O primeiro deles é a forma como o
pacote saiu do Congresso. A lei prolonga por 20 anos o prazo de
pagamento das dívidas com o Tesouro e o Banco Nacional de
Desenvolvimento Econômico e Social (BNDES). Dá carência e desconto nas
parcelas até junho de 2018. No entanto, os descontos nos serviços da
dívida vão caindo ao longo do tempo: 100% ao que era referente ao
segundo semestre de 2016; 94,7% em janeiro deste ano; a partir daí,
redução em 5,3 pontos porcentuais ao mês até junho de 2018.
Por
essa característica, o relatório destaca que a lei apenas posterga o
pagamento do serviço da dívida, sem alterar o seu saldo total ou os
juros contratados, beneficiando principalmente Estados do Sul e do
Sudeste, que detêm a maior parte da dívida com a União.

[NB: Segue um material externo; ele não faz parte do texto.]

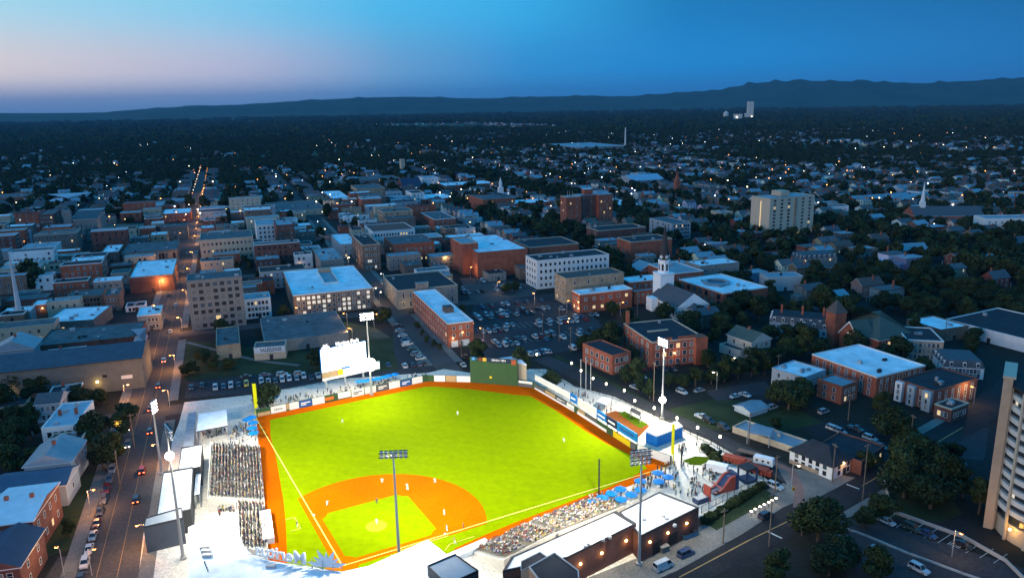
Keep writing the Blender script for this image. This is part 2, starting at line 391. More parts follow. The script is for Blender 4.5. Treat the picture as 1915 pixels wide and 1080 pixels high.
def lowwall(label, px, h=.9, th=.35, m_=None):
    pts = [G(*p) for p in px]; o_ = pts[0]; t = MB()
    for a, b in zip(pts, pts[1:]):
        d = (b-a)/np.linalg.norm(b-a); n = np.array([-d[1], d[0]])*th/2; q = [a-o_-n-d*.1, b-o_-n+d*.1, b-o_+n+d*.1, a-o_+n-d*.1]; t.prism([tuple(x) for x in q], 0, h)
    return tag(t.build('retaining_wall', m_ or CON, None, (*o_, .03)), label, 'wall')
lowwall('long pale retaining wall above the tower car park', [(1650, 884), (1662, 935), (1668, 958), (1730, 980), (1800, 1005), (1880, 1050), (1915, 1085)])
lowwall('low kerb wall between the two car parks by the round tower', [(1571, 985), (1620, 1003), (1700, 1036), (1800, 1073), (1880, 1100)], .5)
for k in range(9):
    a = np.array((1650+k*26, 976+k*9.5)); strip('road_marking', [G(*a), G(a[0]+26, a[1]-17)], .14, PNT, .06)
for k in range(6): strip('road_marking', [G(1772+k*4, 1017+k*1.5), G(1784+k*4, 1009+k*1.5)], .18, PNT, .06)
for t_ in (318, 341, 364):
    for n_ in range(0, 26): 
        p_ = tn(t_, 104+n_*2.9+1.4); x_, y_ = PX(*p_)
        if 890 < x_ < 1110 and 565 < y_ < 665: strip('road_marking', [p_-ud*4.5, p_+ud*4.5], .1, PNT, .06)
# bricks of the outfield road pavement
kerbed('pavement', [G(350, 640), G(480, 674), G(560, 683)], 2)

# ridge of hills on the horizon
prof = [(-300, 212), (100, 211.5), (190, 210.5), (240, 206), (300, 202), (350, 199), (380, 197.5), (430, 197), (480, 194), (540, 190), (600, 186.5), (660, 183.5), (700, 182), (760, 181), (830, 182), (860, 184), (920, 184), (970, 181.5), (1040, 180.5), (1100, 179), (1165, 181), (1220, 177), (1290, 171.5), (1340, 170), (1360, 166), (1400, 157), (1440, 153), (1500, 151.5), (1560, 151.5), (1640, 153.5), (1700, 155), (1730, 156), (1790, 152), (1830, 151), (1870, 147), (1915, 147), (2100, 150), (2400, 160)]
def ridge(name, D, f, prof, m_, base, rows=9, seed=1):
    rr = np.random.RandomState(seed); xs = np.linspace(prof[0][0], prof[-1][0], 160); ys = np.interp(xs, [p[0] for p in prof], [p[1] for p in prof])
    V = []
    for j in range(rows):
        q = j/(rows-1)          # 0 front foot, crest at .6
        for x, y in zip(xs, ys):
            d = ray(x, y); h = math.hypot(d[0], d[1]); el = d[2]/h; top = max(CH+D*el, 0)*f
            dist = D*(1-.28*(.6-q)/.6) if q < .6 else D*(1+.3*(q-.6)/.4)
            s = math.sin(min(q/.6, 1)*math.pi/2)**1.5 if q < .6 else math.cos((q-.6)/.4*math.pi/2)
            V.append((d[0]/h*dist, d[1]/h*dist, max(top*s*(1+(.0 if abs(q-.6) < .06 else rr.uniform(-.12, .12))), -2) if s > .01 else -2))
    n = len(xs); F_ = [(j*n+i, j*n+i+1, (j+1)*n+i+1, (j+1)*n+i) for j in range(rows-1) for i in range(n-1)]
    me = bpy.data.meshes.new(name); me.from_pydata(V, [], F_); me.materials.append(m_); me.polygons.foreach_set('use_smooth', [True]*len(F_))
    return struct(ob(name, me))
HILLM = noise_mix('wooded_hill', (.03, .05, .028), (.045, .065, .04), .002)
ridge('hills', 11500, 1.0, prof, HILLM, 0, rows=11)
# ---------------------------------------------------------------- ball park: field
HP = np.array([-41.834, 162.531]); FT = 0.502307
fu = np.array([math.cos(FT), math.sin(FT)]); fv = np.array([-fu[1], fu[0]])
def FP(a, b): return HP+fu*a+fv*b
def fieldmat(name, c1, c2, sc, stripes=False):
    m_ = noise_mix(name, c1, c2, sc, .95, .35, .65, .10, 2.0)
    if stripes:
        t = m_.node_tree; b = t.nodes['Principled BSDF']; src = b.inputs['Base Color'].links[0].from_socket
        tcn = t.nodes.new('ShaderNodeTexCoord'); mp_ = t.nodes.new('ShaderNodeMapping'); mp_.inputs['Rotation'].default_value = (0, 0, -FT-R_(45))
        t.links.new(tcn.outputs['Object'], mp_.inputs[0]); wv = t.nodes.new('ShaderNodeTexWave'); wv.inputs['Scale'].default_value = .055; wv.wave_profile = 'SIN'
        t.links.new(mp_.outputs[0], wv.inputs[0]); mr_ = t.nodes.new('ShaderNodeMapRange'); mr_.inputs[1].default_value = .35; mr_.inputs[2].default_value = .65
        mr_.inputs[3].default_value = .985; mr_.inputs[4].default_value = 1.015; t.links.new(wv.outputs['Fac'], mr_.inputs[0])
        vm_ = t.nodes.new('ShaderNodeVectorMath'); vm_.operation = 'SCALE'; t.links.new(src, vm_.inputs[0]); t.links.new(mr_.outputs[0], vm_.inputs['Scale']); t.links.new(vm_.outputs[0], b.inputs['Base Color'])
    m_.node_tree.nodes['Principled BSDF'].inputs['Specular IOR Level'].default_value = 0
    return m_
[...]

Outro detalhe: o
alívio maior vai ocorrer em 2017. A diminuição gradual do desconto fará
com que o impacto em 2018 seja menos da metade do ocorrido em 2017.
Insuficiente.
A principal contrapartida prevista é insuficiente, na avaliação de
Coutinho: os Estados que aderirem terão de limitar o crescimento da
despesa ao IPCA do ano anterior. Mas por apenas dois anos. “É muito
pouco em termos de contrapartidas e o prazo é curto: os Estados podem
apenas adotar medidas paliativas, postergar contratações e reajustes,
sem adotar o ajuste necessário”, diz.
Coutinho lembra que o
argumento dos deputados para retirar dos projeto as contrapartidas
consideradas mais enérgicas foi a de que cada Estado deveria ter
flexibilidade para decidir o seu ajuste. “O Rio de Janeiro é um exemplo
de no que essa flexibilidade dá”, diz Coutinho.
A equipe do
governador Luiz Fernando Pezão encaminhou para a Assembleia Legislativa
um pacote que previa cortes de R$ 9,3 bilhões. Mas o lobby dos
servidores sobre os deputados foi forte, diz: propostas que somavam R$ 8
bilhões foram limados do pacote e a economia final será de apenas R$
1,3 bilhão.
Nos últimos dois anos, os Estados fizeram cortes onde
foi possível. O investimento caiu de R$ 65 bilhões para R$ 37 bilhões
ao ano. Houve economia de R$ 32 bilhões nas despesas correntes. Mas os
gastos com pessoal seguem em alta.
Para Coutinho, a história já
mostra que é muito difícil para os Estados atacarem sozinhos o cerne
desse problema, porque é preciso enfrentar a pressão e o
descontentamento de setores organizados entre funcionários da ativa,
aposentados e pensionistas.
“Em menos de 30 anos, este é o sexto
pacote de ajuda aos Estados sem contrapartidas prevendo ajustes: isso
mostra que, sem essas contrapartidas, não haverá consolidação fiscal”,
diz ele. Desde a promulgação da Constituição de 1988 foram feitos
programas de ajuda aos Estados em 1989, 93, 97, 2001 e 2014, mais o do
ano passado.
Outro componente que fragiliza os efeitos do pacote é
a queda da receita. No acumulado dos 12 meses entre outubro de 2015 e
outubro de 2016, os Estados, no conjunto, perderam R$ 34 bilhões.
Na
média, a receita caiu 6,4% entre 2014, véspera da crise, e 2016. Alguns
tiveram queda suave, como Minas Gerais: retração de apenas 2,5%. Outros
registraram redução de dois dígito, como o Espírito Santo, que viu a
receita encolher 15,4%. O baque é maior nos que dependem de
transferências da União. É o caso do Acre, que acumula queda de 17,7%.
Fazendo
uma análise entre o fôlego financeiro oferecido pela renegociação das
dívidas e a queda brutal da receita nos Estados, percebe-se que o alívio
financeiro é mais restrito ainda. O desconto dado pela lei cobre a
queda de receita em apenas quatro Estados – Alagoas, Paraná, Mato Grosso e Minas Gerais. Os demais continuam a sofrer com a retração.
Ao
final do relatório, Coutinho sugere dez medidas de ajuste para evitar
uma recaída nos Estados, entre elas: aumento extraordinário da alíquota
de contribuição previdenciária de 20% a 30%, inclusive de inativos;
congelamento de salários e benefícios em 2017; redução da carga horário
da funcionalismo com redução proporcional dos salários; suspensão de
contratação por período predefinido.